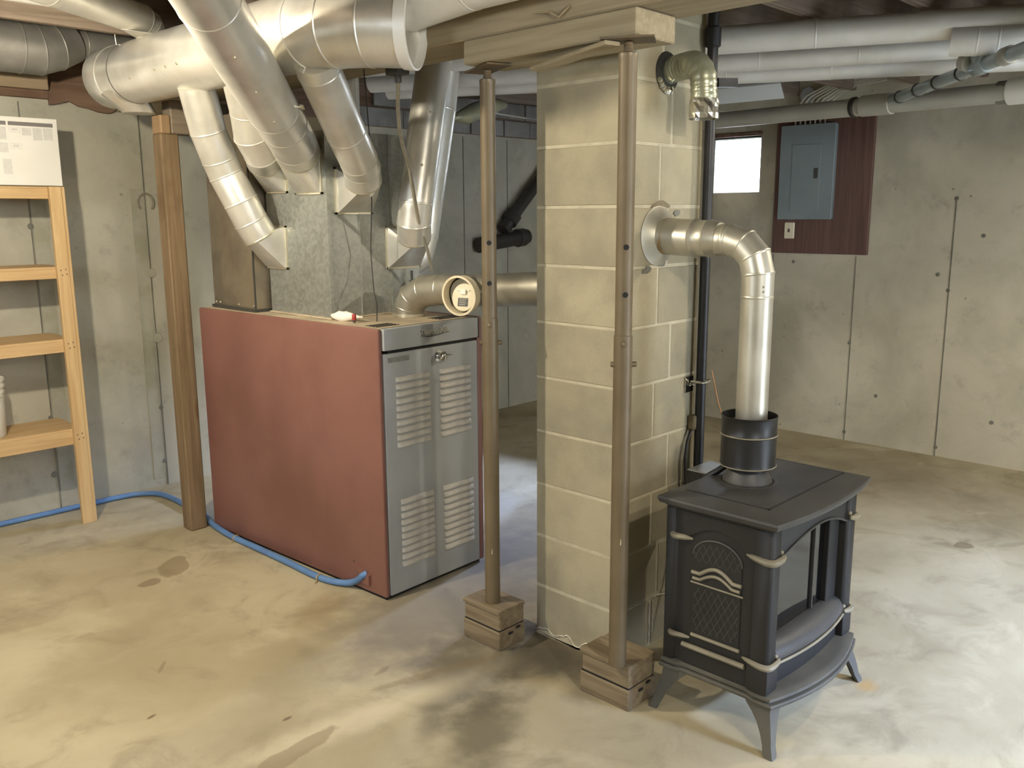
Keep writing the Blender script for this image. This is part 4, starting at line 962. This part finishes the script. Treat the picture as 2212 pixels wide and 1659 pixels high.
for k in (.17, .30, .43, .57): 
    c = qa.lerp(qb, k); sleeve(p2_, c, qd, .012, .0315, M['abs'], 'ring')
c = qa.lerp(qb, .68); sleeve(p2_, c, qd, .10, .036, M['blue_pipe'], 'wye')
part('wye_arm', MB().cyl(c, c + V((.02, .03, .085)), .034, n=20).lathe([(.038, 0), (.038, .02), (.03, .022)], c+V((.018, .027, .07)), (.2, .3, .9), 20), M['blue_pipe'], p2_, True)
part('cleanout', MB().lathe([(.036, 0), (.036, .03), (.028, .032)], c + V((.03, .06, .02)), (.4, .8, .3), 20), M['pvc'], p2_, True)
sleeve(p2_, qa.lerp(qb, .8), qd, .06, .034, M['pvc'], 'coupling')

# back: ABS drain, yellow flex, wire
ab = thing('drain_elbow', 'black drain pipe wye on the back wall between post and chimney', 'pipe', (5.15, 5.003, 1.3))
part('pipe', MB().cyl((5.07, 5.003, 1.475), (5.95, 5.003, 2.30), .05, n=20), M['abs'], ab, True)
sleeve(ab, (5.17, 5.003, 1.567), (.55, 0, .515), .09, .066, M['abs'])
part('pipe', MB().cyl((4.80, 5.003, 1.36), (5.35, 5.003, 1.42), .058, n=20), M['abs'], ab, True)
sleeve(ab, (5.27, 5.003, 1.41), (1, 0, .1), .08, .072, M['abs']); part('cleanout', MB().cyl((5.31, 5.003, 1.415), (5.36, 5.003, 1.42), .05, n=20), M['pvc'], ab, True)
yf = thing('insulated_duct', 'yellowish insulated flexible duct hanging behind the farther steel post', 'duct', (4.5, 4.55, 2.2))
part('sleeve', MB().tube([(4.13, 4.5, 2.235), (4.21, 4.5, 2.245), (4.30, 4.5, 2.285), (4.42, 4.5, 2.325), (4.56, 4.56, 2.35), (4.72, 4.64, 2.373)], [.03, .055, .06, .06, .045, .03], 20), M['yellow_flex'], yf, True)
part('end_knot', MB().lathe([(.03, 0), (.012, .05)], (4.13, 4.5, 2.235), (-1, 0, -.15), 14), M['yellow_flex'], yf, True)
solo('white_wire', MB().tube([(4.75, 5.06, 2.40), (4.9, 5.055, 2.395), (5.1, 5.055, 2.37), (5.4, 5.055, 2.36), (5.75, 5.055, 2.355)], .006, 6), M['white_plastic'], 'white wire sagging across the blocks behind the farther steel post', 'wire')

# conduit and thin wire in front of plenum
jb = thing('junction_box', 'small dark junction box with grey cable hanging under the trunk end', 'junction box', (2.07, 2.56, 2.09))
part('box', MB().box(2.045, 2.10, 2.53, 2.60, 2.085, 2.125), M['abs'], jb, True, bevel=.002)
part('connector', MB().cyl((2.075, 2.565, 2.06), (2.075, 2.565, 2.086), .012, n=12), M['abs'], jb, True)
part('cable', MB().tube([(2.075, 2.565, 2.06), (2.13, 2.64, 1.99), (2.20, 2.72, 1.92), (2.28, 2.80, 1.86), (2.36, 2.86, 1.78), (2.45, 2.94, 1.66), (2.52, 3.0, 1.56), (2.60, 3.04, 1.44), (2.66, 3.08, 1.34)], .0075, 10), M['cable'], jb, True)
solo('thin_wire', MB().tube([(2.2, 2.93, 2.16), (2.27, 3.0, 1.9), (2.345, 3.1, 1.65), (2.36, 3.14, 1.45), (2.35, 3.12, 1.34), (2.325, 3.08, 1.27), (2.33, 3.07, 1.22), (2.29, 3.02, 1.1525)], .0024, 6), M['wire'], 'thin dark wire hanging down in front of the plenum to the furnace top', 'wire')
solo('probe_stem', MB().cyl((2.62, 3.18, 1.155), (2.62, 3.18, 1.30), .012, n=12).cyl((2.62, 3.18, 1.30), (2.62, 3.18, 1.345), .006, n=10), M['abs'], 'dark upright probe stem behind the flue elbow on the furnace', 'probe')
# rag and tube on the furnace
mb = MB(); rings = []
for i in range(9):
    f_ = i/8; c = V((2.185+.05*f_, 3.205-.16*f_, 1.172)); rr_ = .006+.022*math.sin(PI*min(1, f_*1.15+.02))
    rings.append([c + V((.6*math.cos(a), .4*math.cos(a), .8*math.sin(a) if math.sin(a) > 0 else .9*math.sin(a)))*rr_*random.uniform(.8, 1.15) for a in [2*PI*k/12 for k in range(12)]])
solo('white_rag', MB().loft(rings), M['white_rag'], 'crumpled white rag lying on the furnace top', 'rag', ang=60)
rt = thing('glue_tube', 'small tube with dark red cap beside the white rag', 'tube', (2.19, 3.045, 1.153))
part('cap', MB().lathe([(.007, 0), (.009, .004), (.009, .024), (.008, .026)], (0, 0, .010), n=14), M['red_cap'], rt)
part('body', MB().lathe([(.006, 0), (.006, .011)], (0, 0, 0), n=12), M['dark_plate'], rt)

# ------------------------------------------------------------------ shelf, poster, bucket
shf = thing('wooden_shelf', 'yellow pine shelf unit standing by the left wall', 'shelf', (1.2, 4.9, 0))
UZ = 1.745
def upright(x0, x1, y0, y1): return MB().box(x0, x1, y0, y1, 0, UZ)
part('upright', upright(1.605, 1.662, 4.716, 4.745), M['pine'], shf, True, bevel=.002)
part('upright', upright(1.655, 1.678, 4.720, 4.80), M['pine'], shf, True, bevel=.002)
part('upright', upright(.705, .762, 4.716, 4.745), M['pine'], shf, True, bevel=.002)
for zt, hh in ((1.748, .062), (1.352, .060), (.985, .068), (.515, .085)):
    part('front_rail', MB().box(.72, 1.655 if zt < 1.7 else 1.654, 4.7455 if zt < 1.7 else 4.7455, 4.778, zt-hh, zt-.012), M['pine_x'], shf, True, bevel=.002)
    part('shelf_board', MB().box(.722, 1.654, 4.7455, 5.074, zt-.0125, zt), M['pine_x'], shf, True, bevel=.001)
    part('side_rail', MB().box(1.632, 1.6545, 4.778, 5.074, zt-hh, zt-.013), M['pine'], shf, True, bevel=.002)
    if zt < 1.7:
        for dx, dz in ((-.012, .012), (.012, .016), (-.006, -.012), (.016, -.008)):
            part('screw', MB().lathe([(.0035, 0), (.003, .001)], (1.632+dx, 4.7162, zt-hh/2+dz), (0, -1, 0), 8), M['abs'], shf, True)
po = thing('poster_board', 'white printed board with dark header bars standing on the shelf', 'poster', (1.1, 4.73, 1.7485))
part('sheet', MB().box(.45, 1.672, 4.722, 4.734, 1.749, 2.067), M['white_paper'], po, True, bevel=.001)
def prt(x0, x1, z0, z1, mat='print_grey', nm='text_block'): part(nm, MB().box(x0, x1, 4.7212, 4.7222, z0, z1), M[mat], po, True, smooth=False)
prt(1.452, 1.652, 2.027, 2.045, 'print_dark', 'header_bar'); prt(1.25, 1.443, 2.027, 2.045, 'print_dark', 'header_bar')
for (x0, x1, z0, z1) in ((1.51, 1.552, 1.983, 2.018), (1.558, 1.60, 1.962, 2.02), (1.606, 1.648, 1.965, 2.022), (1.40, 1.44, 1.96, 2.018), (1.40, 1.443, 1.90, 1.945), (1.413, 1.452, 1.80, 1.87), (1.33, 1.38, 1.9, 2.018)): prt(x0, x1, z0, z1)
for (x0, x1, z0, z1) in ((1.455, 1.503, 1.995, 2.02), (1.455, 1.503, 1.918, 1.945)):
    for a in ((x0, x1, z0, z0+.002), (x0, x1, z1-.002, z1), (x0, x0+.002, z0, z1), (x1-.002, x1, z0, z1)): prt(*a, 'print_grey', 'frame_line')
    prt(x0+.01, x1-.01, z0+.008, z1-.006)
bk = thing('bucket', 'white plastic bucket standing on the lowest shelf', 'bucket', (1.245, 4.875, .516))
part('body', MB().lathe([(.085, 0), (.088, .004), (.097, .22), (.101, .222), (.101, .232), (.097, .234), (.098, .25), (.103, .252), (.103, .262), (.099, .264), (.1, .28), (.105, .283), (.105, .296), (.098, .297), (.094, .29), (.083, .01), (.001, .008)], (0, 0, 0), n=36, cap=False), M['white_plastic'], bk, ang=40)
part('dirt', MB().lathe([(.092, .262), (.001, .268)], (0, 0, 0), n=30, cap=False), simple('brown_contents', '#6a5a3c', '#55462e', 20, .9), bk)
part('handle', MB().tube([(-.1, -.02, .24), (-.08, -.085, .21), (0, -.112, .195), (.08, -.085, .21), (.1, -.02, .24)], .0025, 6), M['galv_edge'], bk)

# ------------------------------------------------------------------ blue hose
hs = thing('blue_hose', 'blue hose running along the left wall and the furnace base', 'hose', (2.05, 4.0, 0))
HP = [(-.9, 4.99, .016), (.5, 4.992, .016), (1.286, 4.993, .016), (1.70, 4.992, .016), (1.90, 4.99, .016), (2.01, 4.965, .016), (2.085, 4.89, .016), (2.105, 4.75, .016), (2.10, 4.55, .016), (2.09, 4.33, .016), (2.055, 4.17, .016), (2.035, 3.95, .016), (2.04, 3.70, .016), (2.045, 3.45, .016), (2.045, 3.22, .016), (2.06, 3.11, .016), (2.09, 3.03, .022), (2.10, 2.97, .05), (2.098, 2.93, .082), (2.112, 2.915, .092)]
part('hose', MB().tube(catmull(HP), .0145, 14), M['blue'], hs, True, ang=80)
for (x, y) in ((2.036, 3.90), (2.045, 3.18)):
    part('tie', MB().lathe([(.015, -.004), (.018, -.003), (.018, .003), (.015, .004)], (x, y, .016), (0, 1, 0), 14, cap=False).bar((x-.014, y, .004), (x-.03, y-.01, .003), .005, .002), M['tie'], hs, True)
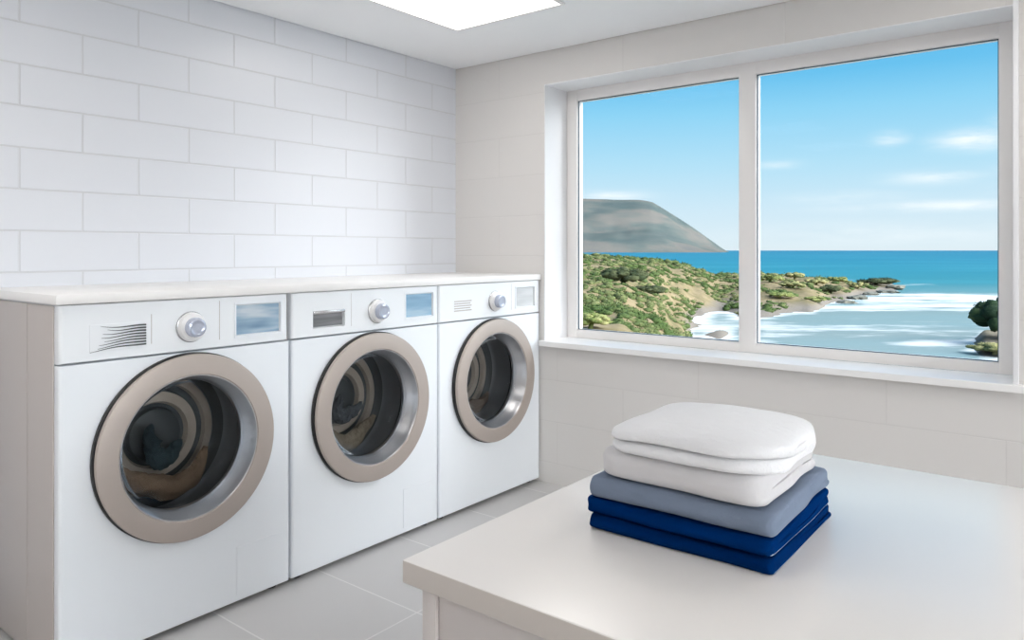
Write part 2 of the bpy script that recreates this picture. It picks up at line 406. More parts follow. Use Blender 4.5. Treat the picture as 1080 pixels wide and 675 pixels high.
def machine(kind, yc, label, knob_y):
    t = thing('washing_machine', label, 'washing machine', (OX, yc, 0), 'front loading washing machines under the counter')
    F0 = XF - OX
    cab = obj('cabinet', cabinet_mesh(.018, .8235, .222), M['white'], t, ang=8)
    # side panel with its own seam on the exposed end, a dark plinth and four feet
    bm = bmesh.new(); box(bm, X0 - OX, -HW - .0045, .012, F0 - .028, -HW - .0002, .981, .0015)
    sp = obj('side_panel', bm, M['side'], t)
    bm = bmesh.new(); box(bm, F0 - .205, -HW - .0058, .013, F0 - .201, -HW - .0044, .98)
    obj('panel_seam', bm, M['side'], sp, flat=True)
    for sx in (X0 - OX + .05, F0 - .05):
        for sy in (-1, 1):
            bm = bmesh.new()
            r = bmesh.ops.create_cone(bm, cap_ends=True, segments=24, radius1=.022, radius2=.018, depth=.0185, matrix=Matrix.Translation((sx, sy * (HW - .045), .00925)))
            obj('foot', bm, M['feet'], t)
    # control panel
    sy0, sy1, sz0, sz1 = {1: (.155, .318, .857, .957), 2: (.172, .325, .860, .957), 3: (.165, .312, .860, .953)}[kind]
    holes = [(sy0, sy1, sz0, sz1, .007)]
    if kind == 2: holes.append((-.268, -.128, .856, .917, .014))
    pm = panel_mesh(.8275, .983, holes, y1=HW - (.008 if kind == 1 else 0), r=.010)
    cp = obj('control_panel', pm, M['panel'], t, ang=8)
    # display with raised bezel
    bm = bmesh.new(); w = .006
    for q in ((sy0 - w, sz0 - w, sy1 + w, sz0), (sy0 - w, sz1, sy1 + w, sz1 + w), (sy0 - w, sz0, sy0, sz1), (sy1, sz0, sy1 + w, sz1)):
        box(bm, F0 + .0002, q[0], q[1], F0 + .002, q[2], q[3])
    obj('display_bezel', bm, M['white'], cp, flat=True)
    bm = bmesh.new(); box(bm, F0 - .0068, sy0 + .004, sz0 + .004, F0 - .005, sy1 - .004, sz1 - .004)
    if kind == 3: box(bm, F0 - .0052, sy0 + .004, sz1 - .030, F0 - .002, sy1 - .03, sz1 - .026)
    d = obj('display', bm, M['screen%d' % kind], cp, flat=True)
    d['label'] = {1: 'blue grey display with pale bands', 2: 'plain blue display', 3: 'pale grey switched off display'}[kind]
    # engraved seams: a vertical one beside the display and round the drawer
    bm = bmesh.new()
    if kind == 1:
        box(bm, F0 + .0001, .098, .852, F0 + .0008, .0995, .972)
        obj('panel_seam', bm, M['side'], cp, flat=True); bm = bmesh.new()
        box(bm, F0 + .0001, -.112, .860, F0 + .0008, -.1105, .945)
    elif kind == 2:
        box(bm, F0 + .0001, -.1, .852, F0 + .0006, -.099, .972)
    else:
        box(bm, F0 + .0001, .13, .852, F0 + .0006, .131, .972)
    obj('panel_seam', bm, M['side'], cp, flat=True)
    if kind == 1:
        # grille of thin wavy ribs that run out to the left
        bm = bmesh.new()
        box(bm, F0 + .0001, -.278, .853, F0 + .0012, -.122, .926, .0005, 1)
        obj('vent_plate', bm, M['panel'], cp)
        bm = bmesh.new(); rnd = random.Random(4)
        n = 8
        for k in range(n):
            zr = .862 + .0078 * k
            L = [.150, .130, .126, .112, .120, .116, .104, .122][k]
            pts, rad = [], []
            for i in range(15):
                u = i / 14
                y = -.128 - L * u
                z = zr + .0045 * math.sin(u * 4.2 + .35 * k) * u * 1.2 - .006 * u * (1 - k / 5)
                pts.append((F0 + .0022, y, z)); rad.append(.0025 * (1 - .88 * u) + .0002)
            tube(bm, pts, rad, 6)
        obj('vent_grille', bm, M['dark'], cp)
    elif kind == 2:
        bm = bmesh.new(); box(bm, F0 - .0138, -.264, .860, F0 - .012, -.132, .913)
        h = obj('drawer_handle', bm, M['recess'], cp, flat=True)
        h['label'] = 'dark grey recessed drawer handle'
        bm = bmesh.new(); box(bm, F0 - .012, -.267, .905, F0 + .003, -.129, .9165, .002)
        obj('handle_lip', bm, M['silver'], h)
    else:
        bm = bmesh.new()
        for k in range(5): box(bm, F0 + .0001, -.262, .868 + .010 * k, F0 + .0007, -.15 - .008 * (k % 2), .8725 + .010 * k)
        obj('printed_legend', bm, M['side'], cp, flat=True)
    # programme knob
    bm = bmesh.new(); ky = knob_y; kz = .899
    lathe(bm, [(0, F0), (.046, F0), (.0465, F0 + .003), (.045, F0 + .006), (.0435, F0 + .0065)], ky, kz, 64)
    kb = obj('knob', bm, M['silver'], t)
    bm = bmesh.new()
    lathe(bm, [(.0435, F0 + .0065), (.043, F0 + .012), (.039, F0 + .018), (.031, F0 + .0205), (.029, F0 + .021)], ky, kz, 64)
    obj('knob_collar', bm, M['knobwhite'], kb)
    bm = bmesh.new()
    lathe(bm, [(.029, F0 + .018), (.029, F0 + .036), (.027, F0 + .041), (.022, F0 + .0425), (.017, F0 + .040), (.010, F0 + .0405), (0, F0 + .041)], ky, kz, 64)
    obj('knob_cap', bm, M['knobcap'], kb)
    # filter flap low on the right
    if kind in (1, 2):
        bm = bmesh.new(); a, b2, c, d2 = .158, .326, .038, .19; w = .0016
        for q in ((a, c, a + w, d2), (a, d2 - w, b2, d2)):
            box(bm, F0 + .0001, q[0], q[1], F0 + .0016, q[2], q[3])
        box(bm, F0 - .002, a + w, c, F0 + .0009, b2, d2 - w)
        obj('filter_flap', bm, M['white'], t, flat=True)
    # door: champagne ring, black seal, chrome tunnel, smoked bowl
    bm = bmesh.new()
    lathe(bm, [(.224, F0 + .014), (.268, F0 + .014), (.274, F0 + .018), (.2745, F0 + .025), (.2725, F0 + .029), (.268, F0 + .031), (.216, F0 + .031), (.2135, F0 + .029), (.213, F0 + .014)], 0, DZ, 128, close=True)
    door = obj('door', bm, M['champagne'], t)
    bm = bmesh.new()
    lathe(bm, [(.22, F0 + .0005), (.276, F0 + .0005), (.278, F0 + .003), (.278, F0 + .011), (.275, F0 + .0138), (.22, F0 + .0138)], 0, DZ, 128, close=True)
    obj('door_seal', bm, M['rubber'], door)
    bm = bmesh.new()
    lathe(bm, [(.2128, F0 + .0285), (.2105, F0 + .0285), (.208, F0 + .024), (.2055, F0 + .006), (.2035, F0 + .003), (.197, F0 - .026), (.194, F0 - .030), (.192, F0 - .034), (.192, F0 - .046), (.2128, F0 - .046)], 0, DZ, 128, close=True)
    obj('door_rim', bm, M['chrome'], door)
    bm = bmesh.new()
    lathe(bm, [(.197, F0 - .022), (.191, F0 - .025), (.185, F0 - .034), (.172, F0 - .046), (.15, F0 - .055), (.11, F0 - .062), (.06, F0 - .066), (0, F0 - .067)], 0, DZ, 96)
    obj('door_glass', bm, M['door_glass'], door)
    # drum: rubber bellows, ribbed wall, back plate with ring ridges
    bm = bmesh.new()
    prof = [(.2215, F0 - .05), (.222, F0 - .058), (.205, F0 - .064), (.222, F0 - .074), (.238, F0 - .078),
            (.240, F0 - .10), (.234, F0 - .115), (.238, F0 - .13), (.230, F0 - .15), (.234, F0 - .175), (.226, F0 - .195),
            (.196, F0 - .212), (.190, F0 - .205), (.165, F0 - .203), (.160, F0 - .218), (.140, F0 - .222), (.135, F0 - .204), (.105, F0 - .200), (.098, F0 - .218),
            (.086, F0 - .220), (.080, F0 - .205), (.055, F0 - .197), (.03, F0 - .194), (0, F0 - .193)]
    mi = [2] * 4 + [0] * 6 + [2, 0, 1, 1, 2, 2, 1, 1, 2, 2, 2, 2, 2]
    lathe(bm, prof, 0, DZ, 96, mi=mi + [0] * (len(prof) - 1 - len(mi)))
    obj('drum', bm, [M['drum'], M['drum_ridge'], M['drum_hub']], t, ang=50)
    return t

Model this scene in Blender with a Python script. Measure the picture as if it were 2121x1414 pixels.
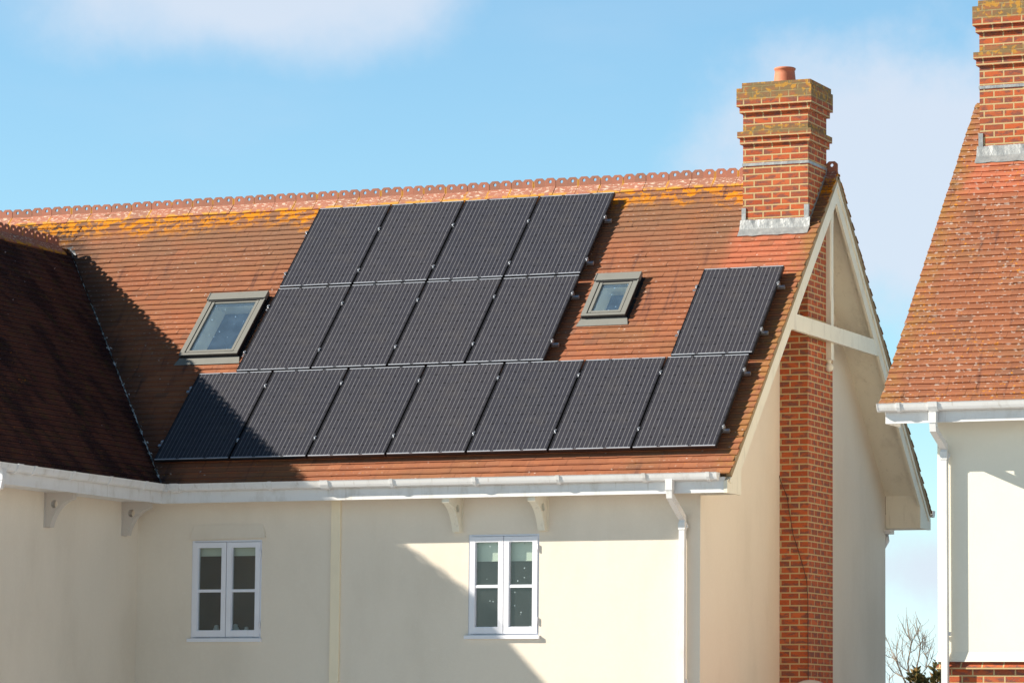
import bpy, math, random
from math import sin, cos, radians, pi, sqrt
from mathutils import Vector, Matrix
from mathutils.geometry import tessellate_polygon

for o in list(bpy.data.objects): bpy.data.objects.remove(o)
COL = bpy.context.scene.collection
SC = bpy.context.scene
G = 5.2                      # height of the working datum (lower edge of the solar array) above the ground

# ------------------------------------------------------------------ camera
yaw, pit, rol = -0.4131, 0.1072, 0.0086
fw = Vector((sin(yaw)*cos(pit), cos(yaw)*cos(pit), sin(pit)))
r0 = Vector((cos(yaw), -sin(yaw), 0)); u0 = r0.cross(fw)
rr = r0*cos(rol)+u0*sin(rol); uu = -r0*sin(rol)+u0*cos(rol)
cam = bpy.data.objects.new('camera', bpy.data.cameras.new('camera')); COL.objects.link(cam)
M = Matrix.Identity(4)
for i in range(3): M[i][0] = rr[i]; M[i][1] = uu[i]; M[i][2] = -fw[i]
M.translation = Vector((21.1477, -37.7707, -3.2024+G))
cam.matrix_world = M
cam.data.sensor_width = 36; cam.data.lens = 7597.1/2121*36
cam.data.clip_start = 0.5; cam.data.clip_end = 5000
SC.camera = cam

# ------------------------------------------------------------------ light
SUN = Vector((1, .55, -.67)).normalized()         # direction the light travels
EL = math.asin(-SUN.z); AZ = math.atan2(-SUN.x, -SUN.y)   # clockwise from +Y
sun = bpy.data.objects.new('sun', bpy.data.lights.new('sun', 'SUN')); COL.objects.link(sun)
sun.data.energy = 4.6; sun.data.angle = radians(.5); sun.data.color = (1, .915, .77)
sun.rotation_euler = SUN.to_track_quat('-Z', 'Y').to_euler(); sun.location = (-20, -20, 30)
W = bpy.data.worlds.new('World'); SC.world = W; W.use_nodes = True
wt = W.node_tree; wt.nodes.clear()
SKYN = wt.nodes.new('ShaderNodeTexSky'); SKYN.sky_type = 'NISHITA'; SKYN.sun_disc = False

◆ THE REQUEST
From the records above, quote word for word only the lines beginning at the line that has "Model this scene" and stopping after the line that has "above the ground". Omit the pictures.

◆ CORRECT RESPONSE
Model this scene in Blender with a Python script. Measure the picture as if it were 2121x1414 pixels.
import bpy, math, random
from math import sin, cos, radians, pi, sqrt
from mathutils import Vector, Matrix
from mathutils.geometry import tessellate_polygon

for o in list(bpy.data.objects): bpy.data.objects.remove(o)
COL = bpy.context.scene.collection
SC = bpy.context.scene
G = 5.2                      # height of the working datum (lower edge of the solar array) above the ground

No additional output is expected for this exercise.